[Begin INFORMATION GIVEN]
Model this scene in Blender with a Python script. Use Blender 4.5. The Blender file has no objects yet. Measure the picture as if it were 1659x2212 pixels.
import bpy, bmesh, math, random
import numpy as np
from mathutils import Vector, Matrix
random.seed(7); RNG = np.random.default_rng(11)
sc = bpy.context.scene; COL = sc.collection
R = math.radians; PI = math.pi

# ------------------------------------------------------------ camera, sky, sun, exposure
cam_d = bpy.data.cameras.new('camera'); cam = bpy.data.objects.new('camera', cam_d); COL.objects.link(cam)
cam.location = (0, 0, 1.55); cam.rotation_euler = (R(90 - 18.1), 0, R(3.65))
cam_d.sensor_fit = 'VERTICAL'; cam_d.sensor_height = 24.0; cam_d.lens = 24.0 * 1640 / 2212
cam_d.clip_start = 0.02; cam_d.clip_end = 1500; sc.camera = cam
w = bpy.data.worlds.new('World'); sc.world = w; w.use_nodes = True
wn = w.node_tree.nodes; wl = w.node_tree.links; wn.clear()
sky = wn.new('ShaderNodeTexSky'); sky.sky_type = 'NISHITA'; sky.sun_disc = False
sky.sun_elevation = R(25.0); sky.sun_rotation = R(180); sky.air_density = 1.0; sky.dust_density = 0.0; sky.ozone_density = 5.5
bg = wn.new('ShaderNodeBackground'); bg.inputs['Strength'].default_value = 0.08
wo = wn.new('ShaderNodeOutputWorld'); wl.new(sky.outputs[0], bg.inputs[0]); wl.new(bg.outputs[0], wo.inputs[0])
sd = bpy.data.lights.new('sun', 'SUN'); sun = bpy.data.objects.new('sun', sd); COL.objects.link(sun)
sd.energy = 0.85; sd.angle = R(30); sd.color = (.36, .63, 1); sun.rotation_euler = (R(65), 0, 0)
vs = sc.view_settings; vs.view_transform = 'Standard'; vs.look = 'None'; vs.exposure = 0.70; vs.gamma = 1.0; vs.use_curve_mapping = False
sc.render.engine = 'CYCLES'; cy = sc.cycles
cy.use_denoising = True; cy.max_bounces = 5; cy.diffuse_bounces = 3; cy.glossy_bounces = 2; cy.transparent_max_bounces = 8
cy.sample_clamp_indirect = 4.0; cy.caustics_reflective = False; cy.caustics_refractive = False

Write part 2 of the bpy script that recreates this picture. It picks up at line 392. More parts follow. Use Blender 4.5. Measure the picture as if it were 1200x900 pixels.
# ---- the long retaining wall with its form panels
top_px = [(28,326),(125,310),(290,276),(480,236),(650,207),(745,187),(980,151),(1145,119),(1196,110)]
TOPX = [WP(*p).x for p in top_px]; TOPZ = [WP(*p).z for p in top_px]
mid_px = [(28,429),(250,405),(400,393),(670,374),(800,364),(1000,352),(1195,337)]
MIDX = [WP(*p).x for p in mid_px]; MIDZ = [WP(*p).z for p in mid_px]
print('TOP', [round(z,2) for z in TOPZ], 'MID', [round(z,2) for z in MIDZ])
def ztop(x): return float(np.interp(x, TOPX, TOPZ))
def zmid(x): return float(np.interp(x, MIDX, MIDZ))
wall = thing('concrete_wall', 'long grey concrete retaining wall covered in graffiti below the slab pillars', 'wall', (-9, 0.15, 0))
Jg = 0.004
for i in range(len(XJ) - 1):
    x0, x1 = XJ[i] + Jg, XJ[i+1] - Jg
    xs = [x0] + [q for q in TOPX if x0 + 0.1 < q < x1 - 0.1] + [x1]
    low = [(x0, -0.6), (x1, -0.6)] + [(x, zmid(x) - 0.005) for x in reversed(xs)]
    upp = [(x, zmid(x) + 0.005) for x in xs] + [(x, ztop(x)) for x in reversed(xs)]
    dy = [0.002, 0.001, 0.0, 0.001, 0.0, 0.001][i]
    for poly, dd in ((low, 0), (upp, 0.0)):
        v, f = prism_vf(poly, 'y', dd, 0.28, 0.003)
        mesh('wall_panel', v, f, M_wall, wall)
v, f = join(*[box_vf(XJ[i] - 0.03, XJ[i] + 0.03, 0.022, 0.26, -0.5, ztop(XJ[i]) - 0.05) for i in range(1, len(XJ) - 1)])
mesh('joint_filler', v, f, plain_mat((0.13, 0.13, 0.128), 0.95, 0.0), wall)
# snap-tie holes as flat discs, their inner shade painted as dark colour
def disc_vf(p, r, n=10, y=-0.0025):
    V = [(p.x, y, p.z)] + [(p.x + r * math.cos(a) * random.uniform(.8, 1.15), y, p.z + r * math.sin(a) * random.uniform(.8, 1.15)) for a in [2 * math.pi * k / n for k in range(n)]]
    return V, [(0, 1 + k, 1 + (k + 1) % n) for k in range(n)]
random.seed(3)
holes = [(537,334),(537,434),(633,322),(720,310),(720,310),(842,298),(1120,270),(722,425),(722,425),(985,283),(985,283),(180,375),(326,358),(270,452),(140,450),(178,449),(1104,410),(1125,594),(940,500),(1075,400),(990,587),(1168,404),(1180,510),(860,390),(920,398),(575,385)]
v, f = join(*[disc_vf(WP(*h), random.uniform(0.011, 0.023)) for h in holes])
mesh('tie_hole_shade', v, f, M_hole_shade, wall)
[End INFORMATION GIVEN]
- **GIVEN EXERCISE**
All of the entries above should be written out again exactly.

- **EXERCISE RESPONSE**
Model this scene in Blender with a Python script. Use Blender 4.5. The Blender file has no objects yet. Measure the picture as if it were 1659x2212 pixels.
import bpy, bmesh, math, random
import numpy as np
from mathutils import Vector, Matrix
random.seed(7); RNG = np.random.default_rng(11)
sc = bpy.context.scene; COL = sc.collection
R = math.radians; PI = math.pi

# ------------------------------------------------------------ camera, sky, sun, exposure
cam_d = bpy.data.cameras.new('camera'); cam = bpy.data.objects.new('camera', cam_d); COL.objects.link(cam)
cam.location = (0, 0, 1.55); cam.rotation_euler = (R(90 - 18.1), 0, R(3.65))
cam_d.sensor_fit = 'VERTICAL'; cam_d.sensor_height = 24.0; cam_d.lens = 24.0 * 1640 / 2212
cam_d.clip_start = 0.02; cam_d.clip_end = 1500; sc.camera = cam
w = bpy.data.worlds.new('World'); sc.world = w; w.use_nodes = True
wn = w.node_tree.nodes; wl = w.node_tree.links; wn.clear()
sky = wn.new('ShaderNodeTexSky'); sky.sky_type = 'NISHITA'; sky.sun_disc = False
sky.sun_elevation = R(25.0); sky.sun_rotation = R(180); sky.air_density = 1.0; sky.dust_density = 0.0; sky.ozone_density = 5.5
bg = wn.new('ShaderNodeBackground'); bg.inputs['Strength'].default_value = 0.08
wo = wn.new('ShaderNodeOutputWorld'); wl.new(sky.outputs[0], bg.inputs[0]); wl.new(bg.outputs[0], wo.inputs[0])
sd = bpy.data.lights.new('sun', 'SUN'); sun = bpy.data.objects.new('sun', sd); COL.objects.link(sun)
sd.energy = 0.85; sd.angle = R(30); sd.color = (.36, .63, 1); sun.rotation_euler = (R(65), 0, 0)
vs = sc.view_settings; vs.view_transform = 'Standard'; vs.look = 'None'; vs.exposure = 0.70; vs.gamma = 1.0; vs.use_curve_mapping = False
sc.render.engine = 'CYCLES'; cy = sc.cycles
cy.use_denoising = True; cy.max_bounces = 5; cy.diffuse_bounces = 3; cy.glossy_bounces = 2; cy.transparent_max_bounces = 8
cy.sample_clamp_indirect = 4.0; cy.caustics_reflective = False; cy.caustics_refractive = False

Write part 2 of the bpy script that recreates this picture. It picks up at line 392. More parts follow. Use Blender 4.5. Measure the picture as if it were 1200x900 pixels.
# ---- the long retaining wall with its form panels
top_px = [(28,326),(125,310),(290,276),(480,236),(650,207),(745,187),(980,151),(1145,119),(1196,110)]
TOPX = [WP(*p).x for p in top_px]; TOPZ = [WP(*p).z for p in top_px]
mid_px = [(28,429),(250,405),(400,393),(670,374),(800,364),(1000,352),(1195,337)]
MIDX = [WP(*p).x for p in mid_px]; MIDZ = [WP(*p).z for p in mid_px]
print('TOP', [round(z,2) for z in TOPZ], 'MID', [round(z,2) for z in MIDZ])
def ztop(x): return float(np.interp(x, TOPX, TOPZ))
def zmid(x): return float(np.interp(x, MIDX, MIDZ))
wall = thing('concrete_wall', 'long grey concrete retaining wall covered in graffiti below the slab pillars', 'wall', (-9, 0.15, 0))
Jg = 0.004
for i in range(len(XJ) - 1):
    x0, x1 = XJ[i] + Jg, XJ[i+1] - Jg
    xs = [x0] + [q for q in TOPX if x0 + 0.1 < q < x1 - 0.1] + [x1]
    low = [(x0, -0.6), (x1, -0.6)] + [(x, zmid(x) - 0.005) for x in reversed(xs)]
    upp = [(x, zmid(x) + 0.005) for x in xs] + [(x, ztop(x)) for x in reversed(xs)]
    dy = [0.002, 0.001, 0.0, 0.001, 0.0, 0.001][i]
    for poly, dd in ((low, 0), (upp, 0.0)):
        v, f = prism_vf(poly, 'y', dd, 0.28, 0.003)
        mesh('wall_panel', v, f, M_wall, wall)
v, f = join(*[box_vf(XJ[i] - 0.03, XJ[i] + 0.03, 0.022, 0.26, -0.5, ztop(XJ[i]) - 0.05) for i in range(1, len(XJ) - 1)])
mesh('joint_filler', v, f, plain_mat((0.13, 0.13, 0.128), 0.95, 0.0), wall)
# snap-tie holes as flat discs, their inner shade painted as dark colour
def disc_vf(p, r, n=10, y=-0.0025):
    V = [(p.x, y, p.z)] + [(p.x + r * math.cos(a) * random.uniform(.8, 1.15), y, p.z + r * math.sin(a) * random.uniform(.8, 1.15)) for a in [2 * math.pi * k / n for k in range(n)]]
    return V, [(0, 1 + k, 1 + (k + 1) % n) for k in range(n)]
random.seed(3)
holes = [(537,334),(537,434),(633,322),(720,310),(720,310),(842,298),(1120,270),(722,425),(722,425),(985,283),(985,283),(180,375),(326,358),(270,452),(140,450),(178,449),(1104,410),(1125,594),(940,500),(1075,400),(990,587),(1168,404),(1180,510),(860,390),(920,398),(575,385)]
v, f = join(*[disc_vf(WP(*h), random.uniform(0.011, 0.023)) for h in holes])
mesh('tie_hole_shade', v, f, M_hole_shade, wall)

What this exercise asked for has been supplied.